Exhibit 5.1
PILLSBURY WINTHROP SHAW PITTMAN LLP
2400 Hanover Street
Palo Alto, California 94304

February 18, 2026
Quantum Corporation
10770 E. Briarwood Avenue
Centennial, CO 80112
Ladies and Gentlemen:
We are acting as counsel for Quantum Corporation, a Delaware corporation (the “Company”), in connection with the Registration Statement on Form S-1 (the “Registration Statement”) filed by the Company with the Securities and Exchange Commission under the Securities Act of 1933 (the “Act”) relating to the registration of up to 18,207,453 shares of the Company’s common stock, par value $0.01 per share (“Common Stock”), issuable upon conversion on or after the date hereof and on or prior to December 18, 2028 of the Company’s 10.00% PIK Senior Secured Convertible Notes due 2028 (the “Notes”) in the aggregate principal amount of $54,718,114 (such shares, the “Conversion Shares”).
The Notes outstanding as of the date hereof have been issued under the Indenture, dated as of December 18, 2025 (the “Indenture”), among the Company, the guarantors party thereto and U.S. Bank Trust Company, National Association, as trustee and collateral agent.
We have reviewed the Registration Statement, the Indenture and such other agreements, documents, records, certificates and other materials, and have reviewed and are familiar with such corporate proceedings and satisfied ourselves as to such other matters, as we have considered relevant or necessary as a basis for our opinions set forth in this letter. In such review, we have assumed the accuracy and completeness of all agreements, documents, records, certificates and other materials submitted to us, the conformity with the originals of all such materials submitted to us as copies (whether or not certified and including facsimiles), the authenticity of the originals of such materials and all materials submitted to us as originals, the genuineness of all signatures and the legal capacity of all natural persons, and that the Indenture have been duly authorized, executed and delivered by the Trustee.
On the basis of the foregoing and subject to the other qualifications and limitations set forth herein, we are of the opinion that the Conversion Shares have been duly authorized and, when issued by the Company upon conversion of the Notes outstanding as of the date hereof in accordance with the Indenture and the Notes, will be validly issued, fully paid and nonassessable.
In connection with our opinions set forth above, we have assumed that (i) at or prior to the time of the delivery of any of the Conversion Shares the Board of Directors of the Company shall not have rescinded or otherwise modified the authorization of such Conversion Shares and (ii)  at or prior to the time of the delivery of any of the Conversion Shares (x) the Company shall remain validly existing as a corporation in good standing under the General Corporation Law of the



State of Delaware, (y) the Company will have a sufficient number of authorized but unissued shares thereof under the Certificate of Incorporation of the Company at the time of such issuance, and (z) there shall not have occurred any change in law affecting the validity or enforceability of the Indenture or the Notes.

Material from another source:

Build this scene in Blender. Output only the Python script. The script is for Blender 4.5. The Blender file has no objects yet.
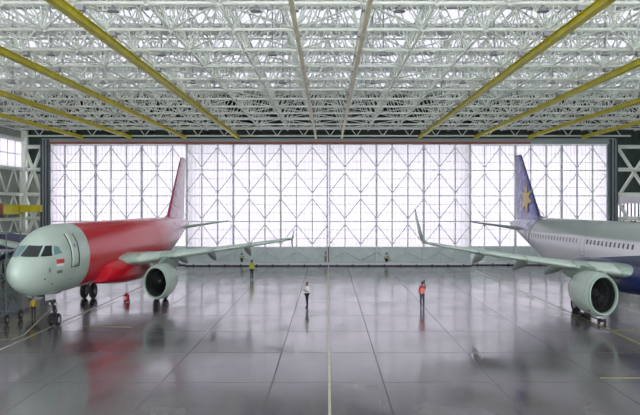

The opinions set forth in this letter are limited to the General Corporation Law of the State of Delaware, as in effect on the date hereof.
We hereby consent to the filing of this opinion letter as Exhibit 5.1 to the Registration Statement and to the use of our name under the caption “Legal Matters” in the Registration Statement and in the Prospectus included therein. In giving this consent, we do not thereby admit that we are within the category of persons whose consent is required under Section 7 of the Act or the rules and regulations of the Securities and Exchange Commission promulgated thereunder.